Which of the following is an example of a debt instrument?

Corporate bond
Explanation

Corporate bond represents a loan to a corporation, typically offering periodic interest payments and the return of principal at maturity.

#2

Which of the following is not a type of derivative?

Stock certificate
Explanation

Stock certificate represents ownership in a corporation and does not derive its value from another underlying asset.

#3

Which of the following statements about bonds is true?

Bonds always have a fixed maturity date
Explanation

Bonds typically have a fixed maturity date when the principal amount is repaid to the bondholder.

#4

What is the key characteristic of a fixed-income security?

The issuer promises to make regular interest payments to the holder
Explanation

Fixed-income securities provide regular interest payments to the holder, typically at a predetermined rate.

#5

What is the main difference between a stock and a bond?

Stocks represent ownership in a company, while bonds represent debt
Explanation

Stocks represent ownership in a corporation, while bonds represent loans provided by investors to the issuing entity.

#6

What is the primary function of a futures contract?

To buy or sell a specified asset at a predetermined price on a specified date
Explanation

Futures contract allows parties to lock in prices for future transactions, mitigating price volatility.

#7

Which of the following is not a characteristic of options?

Obligation to buy or sell the underlying asset
Explanation

Options provide the right but not the obligation to buy or sell an underlying asset at a predetermined price.

#8

What is the main difference between a call option and a put option?
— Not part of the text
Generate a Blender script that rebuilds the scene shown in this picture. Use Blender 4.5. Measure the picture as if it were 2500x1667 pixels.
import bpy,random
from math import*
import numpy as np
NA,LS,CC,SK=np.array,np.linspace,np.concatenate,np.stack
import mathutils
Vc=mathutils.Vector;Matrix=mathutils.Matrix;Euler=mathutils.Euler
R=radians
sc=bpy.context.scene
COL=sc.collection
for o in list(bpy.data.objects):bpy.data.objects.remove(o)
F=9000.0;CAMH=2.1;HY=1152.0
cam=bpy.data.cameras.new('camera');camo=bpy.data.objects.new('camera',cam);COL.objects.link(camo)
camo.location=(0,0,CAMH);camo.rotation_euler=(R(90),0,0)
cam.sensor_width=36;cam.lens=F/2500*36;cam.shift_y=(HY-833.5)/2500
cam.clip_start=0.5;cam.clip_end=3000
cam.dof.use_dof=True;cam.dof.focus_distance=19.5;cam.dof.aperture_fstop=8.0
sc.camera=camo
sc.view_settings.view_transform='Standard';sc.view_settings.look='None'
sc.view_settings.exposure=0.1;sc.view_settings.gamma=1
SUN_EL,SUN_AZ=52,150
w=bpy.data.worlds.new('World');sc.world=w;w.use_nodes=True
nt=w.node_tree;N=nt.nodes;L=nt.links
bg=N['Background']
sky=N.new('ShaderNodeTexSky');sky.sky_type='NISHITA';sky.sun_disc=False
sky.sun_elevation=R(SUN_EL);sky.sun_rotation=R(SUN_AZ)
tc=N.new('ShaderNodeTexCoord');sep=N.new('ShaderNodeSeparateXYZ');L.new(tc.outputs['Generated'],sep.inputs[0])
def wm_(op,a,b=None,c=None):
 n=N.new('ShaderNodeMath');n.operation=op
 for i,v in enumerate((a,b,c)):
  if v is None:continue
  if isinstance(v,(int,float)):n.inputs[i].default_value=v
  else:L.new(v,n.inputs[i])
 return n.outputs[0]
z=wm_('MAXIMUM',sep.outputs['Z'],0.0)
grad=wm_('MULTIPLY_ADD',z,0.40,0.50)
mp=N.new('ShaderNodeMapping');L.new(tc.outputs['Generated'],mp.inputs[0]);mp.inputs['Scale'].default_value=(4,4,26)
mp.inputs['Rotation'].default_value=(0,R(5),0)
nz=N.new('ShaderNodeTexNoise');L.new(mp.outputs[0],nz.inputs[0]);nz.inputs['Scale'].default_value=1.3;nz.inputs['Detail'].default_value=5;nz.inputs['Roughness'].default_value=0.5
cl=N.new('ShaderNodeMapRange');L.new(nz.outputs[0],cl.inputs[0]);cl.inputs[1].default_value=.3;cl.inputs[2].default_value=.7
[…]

Call options give the holder the right to buy, while put options give the holder the right to sell
Explanation

Call options allow the holder to buy assets at a specified price, while put options allow selling assets at a specified price.

#9

What is the term used to describe a financial contract that derives its value from an underlying asset?

Derivative
Explanation

Derivative is a financial instrument whose value is based on the performance of an underlying asset, index, or entity.

#10

What is the primary function of a mortgage-backed security (MBS)?

To pool together mortgages and sell interests in the pool to investors
Explanation

MBS pools together mortgages, which are then sold to investors as securities, providing a stream of income from the underlying mortgages.

#11

Which of the following is true about convertible bonds?

They can be converted into a specified number of equity shares
Explanation

Convertible bonds allow bondholders to convert their bonds into a predetermined number of shares of the issuing company's common stock.

#12

What is the purpose of a credit default swap (CDS)?

To insure against the default of a borrower
Explanation

CDS provides protection to the buyer against the default of a borrower or issuer of debt.